AIM OF THE TASK:
Copy every record below, exactly as written.

Collected data:
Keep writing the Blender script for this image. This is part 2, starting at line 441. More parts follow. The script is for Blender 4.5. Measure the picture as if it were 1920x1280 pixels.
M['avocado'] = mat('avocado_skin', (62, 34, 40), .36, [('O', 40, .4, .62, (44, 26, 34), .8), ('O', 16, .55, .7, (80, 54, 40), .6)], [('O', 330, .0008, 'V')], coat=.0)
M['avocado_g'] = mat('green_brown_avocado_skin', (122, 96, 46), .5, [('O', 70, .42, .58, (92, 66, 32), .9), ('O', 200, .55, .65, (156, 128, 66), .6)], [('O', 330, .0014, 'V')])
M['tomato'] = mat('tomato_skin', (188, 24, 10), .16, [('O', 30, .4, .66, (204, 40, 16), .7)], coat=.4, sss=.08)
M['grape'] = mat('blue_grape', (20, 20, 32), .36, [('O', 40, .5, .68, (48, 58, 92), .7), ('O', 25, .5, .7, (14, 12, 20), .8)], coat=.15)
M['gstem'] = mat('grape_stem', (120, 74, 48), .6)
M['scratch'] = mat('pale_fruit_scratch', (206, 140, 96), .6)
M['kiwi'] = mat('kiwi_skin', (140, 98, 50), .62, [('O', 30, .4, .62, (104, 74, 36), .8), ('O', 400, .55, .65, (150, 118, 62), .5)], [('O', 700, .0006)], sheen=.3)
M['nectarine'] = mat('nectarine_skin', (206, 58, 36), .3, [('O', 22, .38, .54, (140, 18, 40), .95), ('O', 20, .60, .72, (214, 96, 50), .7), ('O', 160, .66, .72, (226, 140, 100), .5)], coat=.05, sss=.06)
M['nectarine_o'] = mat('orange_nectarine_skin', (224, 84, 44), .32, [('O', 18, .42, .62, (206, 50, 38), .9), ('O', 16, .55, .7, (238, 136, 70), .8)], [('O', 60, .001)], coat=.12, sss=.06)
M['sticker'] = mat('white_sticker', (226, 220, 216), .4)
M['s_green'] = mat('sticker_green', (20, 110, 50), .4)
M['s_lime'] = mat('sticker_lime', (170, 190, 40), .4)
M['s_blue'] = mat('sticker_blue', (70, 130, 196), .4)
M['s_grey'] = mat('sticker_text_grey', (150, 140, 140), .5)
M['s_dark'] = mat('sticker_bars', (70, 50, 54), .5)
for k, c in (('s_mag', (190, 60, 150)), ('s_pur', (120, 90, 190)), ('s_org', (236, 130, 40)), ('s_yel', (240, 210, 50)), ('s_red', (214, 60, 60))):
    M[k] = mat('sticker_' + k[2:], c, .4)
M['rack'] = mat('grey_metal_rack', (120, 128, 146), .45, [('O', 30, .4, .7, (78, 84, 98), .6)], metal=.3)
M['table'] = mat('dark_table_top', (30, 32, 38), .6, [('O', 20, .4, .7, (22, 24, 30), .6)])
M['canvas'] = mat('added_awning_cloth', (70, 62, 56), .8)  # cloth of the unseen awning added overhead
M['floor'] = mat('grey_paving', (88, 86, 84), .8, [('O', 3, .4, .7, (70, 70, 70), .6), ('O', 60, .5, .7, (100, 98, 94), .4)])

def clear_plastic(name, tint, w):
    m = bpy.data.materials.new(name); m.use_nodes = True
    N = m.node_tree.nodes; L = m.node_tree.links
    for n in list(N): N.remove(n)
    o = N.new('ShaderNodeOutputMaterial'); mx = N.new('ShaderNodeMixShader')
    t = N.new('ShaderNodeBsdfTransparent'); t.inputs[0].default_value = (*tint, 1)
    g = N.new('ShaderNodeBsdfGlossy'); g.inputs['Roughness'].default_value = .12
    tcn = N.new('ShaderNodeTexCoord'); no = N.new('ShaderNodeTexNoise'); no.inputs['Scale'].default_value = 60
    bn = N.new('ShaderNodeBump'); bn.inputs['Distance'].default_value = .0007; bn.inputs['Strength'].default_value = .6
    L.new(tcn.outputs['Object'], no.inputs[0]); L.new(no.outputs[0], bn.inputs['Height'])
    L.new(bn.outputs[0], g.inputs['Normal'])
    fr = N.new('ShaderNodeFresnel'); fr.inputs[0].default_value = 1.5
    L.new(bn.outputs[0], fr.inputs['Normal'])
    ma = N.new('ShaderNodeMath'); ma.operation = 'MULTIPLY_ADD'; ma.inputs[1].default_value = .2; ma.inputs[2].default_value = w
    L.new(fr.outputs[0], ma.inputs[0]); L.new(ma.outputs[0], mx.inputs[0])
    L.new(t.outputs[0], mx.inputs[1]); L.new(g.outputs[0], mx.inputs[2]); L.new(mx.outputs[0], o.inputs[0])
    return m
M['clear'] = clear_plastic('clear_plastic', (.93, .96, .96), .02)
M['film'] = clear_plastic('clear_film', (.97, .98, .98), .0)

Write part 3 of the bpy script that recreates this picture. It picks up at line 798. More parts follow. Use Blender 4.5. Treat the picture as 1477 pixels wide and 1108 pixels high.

WRITTEN RESPONSE:
Keep writing the Blender script for this image. This is part 2, starting at line 441. More parts follow. The script is for Blender 4.5. Measure the picture as if it were 1920x1280 pixels.
M['avocado'] = mat('avocado_skin', (62, 34, 40), .36, [('O', 40, .4, .62, (44, 26, 34), .8), ('O', 16, .55, .7, (80, 54, 40), .6)], [('O', 330, .0008, 'V')], coat=.0)
M['avocado_g'] = mat('green_brown_avocado_skin', (122, 96, 46), .5, [('O', 70, .42, .58, (92, 66, 32), .9), ('O', 200, .55, .65, (156, 128, 66), .6)], [('O', 330, .0014, 'V')])
M['tomato'] = mat('tomato_skin', (188, 24, 10), .16, [('O', 30, .4, .66, (204, 40, 16), .7)], coat=.4, sss=.08)
M['grape'] = mat('blue_grape', (20, 20, 32), .36, [('O', 40, .5, .68, (48, 58, 92), .7), ('O', 25, .5, .7, (14, 12, 20), .8)], coat=.15)
M['gstem'] = mat('grape_stem', (120, 74, 48), .6)
M['scratch'] = mat('pale_fruit_scratch', (206, 140, 96), .6)
M['kiwi'] = mat('kiwi_skin', (140, 98, 50), .62, [('O', 30, .4, .62, (104, 74, 36), .8), ('O', 400, .55, .65, (150, 118, 62), .5)], [('O', 700, .0006)], sheen=.3)
M['nectarine'] = mat('nectarine_skin', (206, 58, 36), .3, [('O', 22, .38, .54, (140, 18, 40), .95), ('O', 20, .60, .72, (214, 96, 50), .7), ('O', 160, .66, .72, (226, 140, 100), .5)], coat=.05, sss=.06)
M['nectarine_o'] = mat('orange_nectarine_skin', (224, 84, 44), .32, [('O', 18, .42, .62, (206, 50, 38), .9), ('O', 16, .55, .7, (238, 136, 70), .8)], [('O', 60, .001)], coat=.12, sss=.06)
M['sticker'] = mat('white_sticker', (226, 220, 216), .4)
M['s_green'] = mat('sticker_green', (20, 110, 50), .4)
M['s_lime'] = mat('sticker_lime', (170, 190, 40), .4)
M['s_blue'] = mat('sticker_blue', (70, 130, 196), .4)
M['s_grey'] = mat('sticker_text_grey', (150, 140, 140), .5)
M['s_dark'] = mat('sticker_bars', (70, 50, 54), .5)
for k, c in (('s_mag', (190, 60, 150)), ('s_pur', (120, 90, 190)), ('s_org', (236, 130, 40)), ('s_yel', (240, 210, 50)), ('s_red', (214, 60, 60))):
    M[k] = mat('sticker_' + k[2:], c, .4)
M['rack'] = mat('grey_metal_rack', (120, 128, 146), .45, [('O', 30, .4, .7, (78, 84, 98), .6)], metal=.3)
M['table'] = mat('dark_table_top', (30, 32, 38), .6, [('O', 20, .4, .7, (22, 24, 30), .6)])
M['canvas'] = mat('added_awning_cloth', (70, 62, 56), .8)  # cloth of the unseen awning added overhead
M['floor'] = mat('grey_paving', (88, 86, 84), .8, [('O', 3, .4, .7, (70, 70, 70), .6), ('O', 60, .5, .7, (100, 98, 94), .4)])

def clear_plastic(name, tint, w):
    m = bpy.data.materials.new(name); m.use_nodes = True
    N = m.node_tree.nodes; L = m.node_tree.links
    for n in list(N): N.remove(n)
    o = N.new('ShaderNodeOutputMaterial'); mx = N.new('ShaderNodeMixShader')
    t = N.new('ShaderNodeBsdfTransparent'); t.inputs[0].default_value = (*tint, 1)
    g = N.new('ShaderNodeBsdfGlossy'); g.inputs['Roughness'].default_value = .12
    tcn = N.new('ShaderNodeTexCoord'); no = N.new('ShaderNodeTexNoise'); no.inputs['Scale'].default_value = 60
    bn = N.new('ShaderNodeBump'); bn.inputs['Distance'].default_value = .0007; bn.inputs['Strength'].default_value = .6
    L.new(tcn.outputs['Object'], no.inputs[0]); L.new(no.outputs[0], bn.inputs['Height'])
    L.new(bn.outputs[0], g.inputs['Normal'])
    fr = N.new('ShaderNodeFresnel'); fr.inputs[0].default_value = 1.5
    L.new(bn.outputs[0], fr.inputs['Normal'])
    ma = N.new('ShaderNodeMath'); ma.operation = 'MULTIPLY_ADD'; ma.inputs[1].default_value = .2; ma.inputs[2].default_value = w
    L.new(fr.outputs[0], ma.inputs[0]); L.new(ma.outputs[0], mx.inputs[0])
    L.new(t.outputs[0], mx.inputs[1]); L.new(g.outputs[0], mx.inputs[2]); L.new(mx.outputs[0], o.inputs[0])
    return m
M['clear'] = clear_plastic('clear_plastic', (.93, .96, .96), .02)
M['film'] = clear_plastic('clear_film', (.97, .98, .98), .0)

Write part 3 of the bpy script that recreates this picture. It picks up at line 798. More parts follow. Use Blender 4.5. Treat the picture as 1477 pixels wide and 1108 pixels high.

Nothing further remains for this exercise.